To do
Write out the whole listing again, exactly as given.

Provided data
***

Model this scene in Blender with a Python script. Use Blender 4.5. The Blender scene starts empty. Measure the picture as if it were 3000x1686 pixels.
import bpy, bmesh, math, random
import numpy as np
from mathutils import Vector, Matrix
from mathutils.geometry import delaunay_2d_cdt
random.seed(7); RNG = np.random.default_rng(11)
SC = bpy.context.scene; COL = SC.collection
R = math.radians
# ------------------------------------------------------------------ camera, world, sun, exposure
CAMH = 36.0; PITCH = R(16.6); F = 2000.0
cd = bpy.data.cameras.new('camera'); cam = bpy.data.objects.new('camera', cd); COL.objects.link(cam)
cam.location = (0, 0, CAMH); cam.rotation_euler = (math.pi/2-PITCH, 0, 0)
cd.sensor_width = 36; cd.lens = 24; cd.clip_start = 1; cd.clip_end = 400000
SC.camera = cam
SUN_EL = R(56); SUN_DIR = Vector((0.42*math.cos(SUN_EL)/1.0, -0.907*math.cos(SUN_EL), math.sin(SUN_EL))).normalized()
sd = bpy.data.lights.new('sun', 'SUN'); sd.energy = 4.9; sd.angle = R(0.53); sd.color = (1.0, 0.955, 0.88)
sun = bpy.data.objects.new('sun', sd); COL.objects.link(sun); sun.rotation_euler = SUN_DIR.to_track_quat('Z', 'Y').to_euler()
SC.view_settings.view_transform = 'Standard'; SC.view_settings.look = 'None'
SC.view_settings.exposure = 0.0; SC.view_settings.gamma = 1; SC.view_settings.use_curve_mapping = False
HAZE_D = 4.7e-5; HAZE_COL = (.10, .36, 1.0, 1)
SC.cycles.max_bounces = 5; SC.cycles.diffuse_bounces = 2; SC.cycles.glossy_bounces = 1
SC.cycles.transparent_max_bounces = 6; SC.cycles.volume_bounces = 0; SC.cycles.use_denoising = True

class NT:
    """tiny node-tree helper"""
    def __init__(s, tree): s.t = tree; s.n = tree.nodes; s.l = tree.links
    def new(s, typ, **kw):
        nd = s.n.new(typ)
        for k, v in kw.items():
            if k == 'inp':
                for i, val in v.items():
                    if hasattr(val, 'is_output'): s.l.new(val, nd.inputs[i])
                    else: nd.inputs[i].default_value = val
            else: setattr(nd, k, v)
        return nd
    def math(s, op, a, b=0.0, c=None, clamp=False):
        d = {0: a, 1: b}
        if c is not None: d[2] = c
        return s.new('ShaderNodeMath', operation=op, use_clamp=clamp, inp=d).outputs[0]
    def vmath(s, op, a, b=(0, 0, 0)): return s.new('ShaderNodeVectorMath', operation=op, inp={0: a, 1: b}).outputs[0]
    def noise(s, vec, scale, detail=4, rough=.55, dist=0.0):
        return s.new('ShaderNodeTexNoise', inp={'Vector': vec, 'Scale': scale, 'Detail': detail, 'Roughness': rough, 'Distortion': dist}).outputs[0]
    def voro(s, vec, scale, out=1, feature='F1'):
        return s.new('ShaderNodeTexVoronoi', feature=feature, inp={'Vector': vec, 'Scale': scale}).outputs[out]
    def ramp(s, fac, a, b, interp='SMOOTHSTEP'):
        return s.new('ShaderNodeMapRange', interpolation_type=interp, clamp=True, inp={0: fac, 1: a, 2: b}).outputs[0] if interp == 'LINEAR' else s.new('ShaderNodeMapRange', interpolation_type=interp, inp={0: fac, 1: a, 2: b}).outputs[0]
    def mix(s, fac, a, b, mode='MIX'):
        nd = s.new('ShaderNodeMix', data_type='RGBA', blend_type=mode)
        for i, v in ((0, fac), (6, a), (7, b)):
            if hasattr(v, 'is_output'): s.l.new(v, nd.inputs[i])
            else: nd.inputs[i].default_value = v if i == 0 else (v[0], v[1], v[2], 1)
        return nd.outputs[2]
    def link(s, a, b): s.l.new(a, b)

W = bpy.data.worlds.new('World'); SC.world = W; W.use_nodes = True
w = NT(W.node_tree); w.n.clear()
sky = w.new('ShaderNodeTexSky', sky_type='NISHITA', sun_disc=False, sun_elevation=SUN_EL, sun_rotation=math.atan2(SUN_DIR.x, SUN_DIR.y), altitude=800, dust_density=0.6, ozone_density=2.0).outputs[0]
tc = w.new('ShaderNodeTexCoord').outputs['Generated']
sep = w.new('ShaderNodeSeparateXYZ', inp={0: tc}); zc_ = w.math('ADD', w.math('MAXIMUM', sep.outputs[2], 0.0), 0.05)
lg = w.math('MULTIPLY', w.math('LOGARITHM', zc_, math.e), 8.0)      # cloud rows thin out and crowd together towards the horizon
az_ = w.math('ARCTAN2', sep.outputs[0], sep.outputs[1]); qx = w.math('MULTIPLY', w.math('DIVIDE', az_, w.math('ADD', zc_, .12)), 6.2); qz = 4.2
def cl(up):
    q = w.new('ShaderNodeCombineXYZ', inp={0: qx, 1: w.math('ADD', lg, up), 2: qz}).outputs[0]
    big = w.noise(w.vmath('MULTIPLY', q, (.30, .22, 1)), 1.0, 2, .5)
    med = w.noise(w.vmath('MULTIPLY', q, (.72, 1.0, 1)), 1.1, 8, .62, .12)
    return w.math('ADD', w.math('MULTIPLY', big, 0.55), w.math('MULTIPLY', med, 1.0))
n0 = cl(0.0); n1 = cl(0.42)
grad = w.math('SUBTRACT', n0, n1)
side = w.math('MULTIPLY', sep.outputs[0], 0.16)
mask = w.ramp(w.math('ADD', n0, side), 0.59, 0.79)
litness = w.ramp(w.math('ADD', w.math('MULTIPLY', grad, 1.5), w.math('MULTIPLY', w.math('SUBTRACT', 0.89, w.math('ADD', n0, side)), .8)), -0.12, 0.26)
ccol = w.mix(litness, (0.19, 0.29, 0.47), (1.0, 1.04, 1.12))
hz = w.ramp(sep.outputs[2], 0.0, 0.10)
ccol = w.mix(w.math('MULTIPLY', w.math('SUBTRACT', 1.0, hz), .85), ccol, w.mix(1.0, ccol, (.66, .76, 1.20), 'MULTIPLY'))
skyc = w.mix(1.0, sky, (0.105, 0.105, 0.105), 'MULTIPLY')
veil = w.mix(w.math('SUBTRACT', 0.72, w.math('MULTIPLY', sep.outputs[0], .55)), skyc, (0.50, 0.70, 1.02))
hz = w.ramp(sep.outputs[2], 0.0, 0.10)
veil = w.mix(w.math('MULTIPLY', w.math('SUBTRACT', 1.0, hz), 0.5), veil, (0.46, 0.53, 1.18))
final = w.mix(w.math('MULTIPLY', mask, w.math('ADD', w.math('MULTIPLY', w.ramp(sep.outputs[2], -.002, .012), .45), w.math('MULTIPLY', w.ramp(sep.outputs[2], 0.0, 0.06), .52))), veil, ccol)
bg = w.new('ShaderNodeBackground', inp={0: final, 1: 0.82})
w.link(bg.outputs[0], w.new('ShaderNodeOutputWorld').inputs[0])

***

Solution to the problem
Model this scene in Blender with a Python script. Use Blender 4.5. The Blender scene starts empty. Measure the picture as if it were 3000x1686 pixels.
import bpy, bmesh, math, random
import numpy as np
from mathutils import Vector, Matrix
from mathutils.geometry import delaunay_2d_cdt
random.seed(7); RNG = np.random.default_rng(11)
SC = bpy.context.scene; COL = SC.collection
R = math.radians
# ------------------------------------------------------------------ camera, world, sun, exposure
CAMH = 36.0; PITCH = R(16.6); F = 2000.0
cd = bpy.data.cameras.new('camera'); cam = bpy.data.objects.new('camera', cd); COL.objects.link(cam)
cam.location = (0, 0, CAMH); cam.rotation_euler = (math.pi/2-PITCH, 0, 0)
cd.sensor_width = 36; cd.lens = 24; cd.clip_start = 1; cd.clip_end = 400000
SC.camera = cam
SUN_EL = R(56); SUN_DIR = Vector((0.42*math.cos(SUN_EL)/1.0, -0.907*math.cos(SUN_EL), math.sin(SUN_EL))).normalized()
sd = bpy.data.lights.new('sun', 'SUN'); sd.energy = 4.9; sd.angle = R(0.53); sd.color = (1.0, 0.955, 0.88)
sun = bpy.data.objects.new('sun', sd); COL.objects.link(sun); sun.rotation_euler = SUN_DIR.to_track_quat('Z', 'Y').to_euler()
SC.view_settings.view_transform = 'Standard'; SC.view_settings.look = 'None'
SC.view_settings.exposure = 0.0; SC.view_settings.gamma = 1; SC.view_settings.use_curve_mapping = False
HAZE_D = 4.7e-5; HAZE_COL = (.10, .36, 1.0, 1)
SC.cycles.max_bounces = 5; SC.cycles.diffuse_bounces = 2; SC.cycles.glossy_bounces = 1
SC.cycles.transparent_max_bounces = 6; SC.cycles.volume_bounces = 0; SC.cycles.use_denoising = True

class NT:
    """tiny node-tree helper"""
    def __init__(s, tree): s.t = tree; s.n = tree.nodes; s.l = tree.links
    def new(s, typ, **kw):
        nd = s.n.new(typ)
        for k, v in kw.items():
            if k == 'inp':
                for i, val in v.items():
                    if hasattr(val, 'is_output'): s.l.new(val, nd.inputs[i])
                    else: nd.inputs[i].default_value = val
            else: setattr(nd, k, v)
        return nd
    def math(s, op, a, b=0.0, c=None, clamp=False):
        d = {0: a, 1: b}
        if c is not None: d[2] = c
        return s.new('ShaderNodeMath', operation=op, use_clamp=clamp, inp=d).outputs[0]
    def vmath(s, op, a, b=(0, 0, 0)): return s.new('ShaderNodeVectorMath', operation=op, inp={0: a, 1: b}).outputs[0]
    def noise(s, vec, scale, detail=4, rough=.55, dist=0.0):
        return s.new('ShaderNodeTexNoise', inp={'Vector': vec, 'Scale': scale, 'Detail': detail, 'Roughness': rough, 'Distortion': dist}).outputs[0]
    def voro(s, vec, scale, out=1, feature='F1'):
        return s.new('ShaderNodeTexVoronoi', feature=feature, inp={'Vector': vec, 'Scale': scale}).outputs[out]
    def ramp(s, fac, a, b, interp='SMOOTHSTEP'):
        return s.new('ShaderNodeMapRange', interpolation_type=interp, clamp=True, inp={0: fac, 1: a, 2: b}).outputs[0] if interp == 'LINEAR' else s.new('ShaderNodeMapRange', interpolation_type=interp, inp={0: fac, 1: a, 2: b}).outputs[0]
    def mix(s, fac, a, b, mode='MIX'):
        nd = s.new('ShaderNodeMix', data_type='RGBA', blend_type=mode)
        for i, v in ((0, fac), (6, a), (7, b)):
            if hasattr(v, 'is_output'): s.l.new(v, nd.inputs[i])
            else: nd.inputs[i].default_value = v if i == 0 else (v[0], v[1], v[2], 1)
        return nd.outputs[2]
    def link(s, a, b): s.l.new(a, b)

W = bpy.data.worlds.new('World'); SC.world = W; W.use_nodes = True
w = NT(W.node_tree); w.n.clear()
sky = w.new('ShaderNodeTexSky', sky_type='NISHITA', sun_disc=False, sun_elevation=SUN_EL, sun_rotation=math.atan2(SUN_DIR.x, SUN_DIR.y), altitude=800, dust_density=0.6, ozone_density=2.0).outputs[0]
tc = w.new('ShaderNodeTexCoord').outputs['Generated']
sep = w.new('ShaderNodeSeparateXYZ', inp={0: tc}); zc_ = w.math('ADD', w.math('MAXIMUM', sep.outputs[2], 0.0), 0.05)
lg = w.math('MULTIPLY', w.math('LOGARITHM', zc_, math.e), 8.0)      # cloud rows thin out and crowd together towards the horizon
az_ = w.math('ARCTAN2', sep.outputs[0], sep.outputs[1]); qx = w.math('MULTIPLY', w.math('DIVIDE', az_, w.math('ADD', zc_, .12)), 6.2); qz = 4.2
def cl(up):
    q = w.new('ShaderNodeCombineXYZ', inp={0: qx, 1: w.math('ADD', lg, up), 2: qz}).outputs[0]
    big = w.noise(w.vmath('MULTIPLY', q, (.30, .22, 1)), 1.0, 2, .5)
    med = w.noise(w.vmath('MULTIPLY', q, (.72, 1.0, 1)), 1.1, 8, .62, .12)
    return w.math('ADD', w.math('MULTIPLY', big, 0.55), w.math('MULTIPLY', med, 1.0))
n0 = cl(0.0); n1 = cl(0.42)
grad = w.math('SUBTRACT', n0, n1)
side = w.math('MULTIPLY', sep.outputs[0], 0.16)
mask = w.ramp(w.math('ADD', n0, side), 0.59, 0.79)
litness = w.ramp(w.math('ADD', w.math('MULTIPLY', grad, 1.5), w.math('MULTIPLY', w.math('SUBTRACT', 0.89, w.math('ADD', n0, side)), .8)), -0.12, 0.26)
ccol = w.mix(litness, (0.19, 0.29, 0.47), (1.0, 1.04, 1.12))
hz = w.ramp(sep.outputs[2], 0.0, 0.10)
ccol = w.mix(w.math('MULTIPLY', w.math('SUBTRACT', 1.0, hz), .85), ccol, w.mix(1.0, ccol, (.66, .76, 1.20), 'MULTIPLY'))
skyc = w.mix(1.0, sky, (0.105, 0.105, 0.105), 'MULTIPLY')
veil = w.mix(w.math('SUBTRACT', 0.72, w.math('MULTIPLY', sep.outputs[0], .55)), skyc, (0.50, 0.70, 1.02))
hz = w.ramp(sep.outputs[2], 0.0, 0.10)
veil = w.mix(w.math('MULTIPLY', w.math('SUBTRACT', 1.0, hz), 0.5), veil, (0.46, 0.53, 1.18))
final = w.mix(w.math('MULTIPLY', mask, w.math('ADD', w.math('MULTIPLY', w.ramp(sep.outputs[2], -.002, .012), .45), w.math('MULTIPLY', w.ramp(sep.outputs[2], 0.0, 0.06), .52))), veil, ccol)
bg = w.new('ShaderNodeBackground', inp={0: final, 1: 0.82})
w.link(bg.outputs[0], w.new('ShaderNodeOutputWorld').inputs[0])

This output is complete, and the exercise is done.